La cour, qui a reconnu cette fois que Fiona a été victime de «maltraitance», a également prononcé un «retrait total de l'autorité parentale» de Cécile Bourgeon sur ses deux autres enfants.
«Je ne suis naturellement pas surpris par cette décision au regard des graves évènements qui ont émaillé cette audience et qui avaient justifié lundi que nous sollicitions le renvoi», a réagi l'un des conseils de Cécile Bourgeon, Me Renaud Portejoie.
Avant d'annoncer qu'il allait former «un pourvoi en cassation dès lundi». «Il y aura donc un troisième procès», a-t-il assuré. Ou plutôt un quatrième : le premier procès en appel avait avorté en octobre à la suite d'une querelle entre avocats.
Lundi, les avocats de Cécile Bourgeon avaient aussi tenté - en vain cette fois - d'obtenir un nouveau renvoi autour d'une curieuse histoire d'apéritif pris par le président de la cour, Étienne Fradin, avec certains conseils dans un hôtel du Puy-en-Velay.
Verdict «juste pour Fiona»
«Elle a la peine qu'elle mérite. C'est un soulagement pour moi et c'est juste pour Fiona», a réagi le père de la fillette, Nicolas Chafoulais, à l'annonce du verdict.
«Apaisé ? Non. Ma fille n'est pas revenue», a-t-il poursuivi, gagné par l'émotion. La dépouille de la fillette n'a jamais été retrouvée depuis sa disparition en mai 2013.
«On a pu faire triompher la vérité sur le mensonge et la manipulation. Les jurés ont compris ce que Nicolas Chafoulais avait compris, c'est-à-dire une femme coupable. C'est une grande victoire juridique», s'est aussi félicité l'un des ses conseils, Me Charles Fribourg.
La cour a suivi le raisonnement de l'avocat général Raphaël Sanesi de Gentile, qui avait estimé que l'ancien couple «tortionnaire» avait agi de concert dans la mort de la fillette, victime d'une «violence continue» pendant «les jours et les heures précédant sa mort». Mais elle est allée en deçà des trente ans requis.
«Ces violences ont été activées par les deux, par la répétition dans le temps et par leur localisation sur la tempe gauche de Fiona (...) Il y a eu un coup, deux coups, un troisième coup», avait-t-il tonné en tapant du pied sur le sol pour simuler les «traumatismes crâniens et abdominaux» «répétés» subis par la fillette blonde, dont la disparition avait ému la France entière.

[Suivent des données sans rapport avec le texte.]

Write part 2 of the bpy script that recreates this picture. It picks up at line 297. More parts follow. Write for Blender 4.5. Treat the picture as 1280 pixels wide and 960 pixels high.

Le représentant du ministère public ainsi que les avocats des parties civiles avaient demandé aux neuf jurés - tous féminins - de s'appuyer davantage sur la parole de Berkane Makhlouf pour rendre leur verdict. En première instante, celle-ci avait été jugée «trop tardive et variable» par rapport aux déclarations de la mère de la fillette.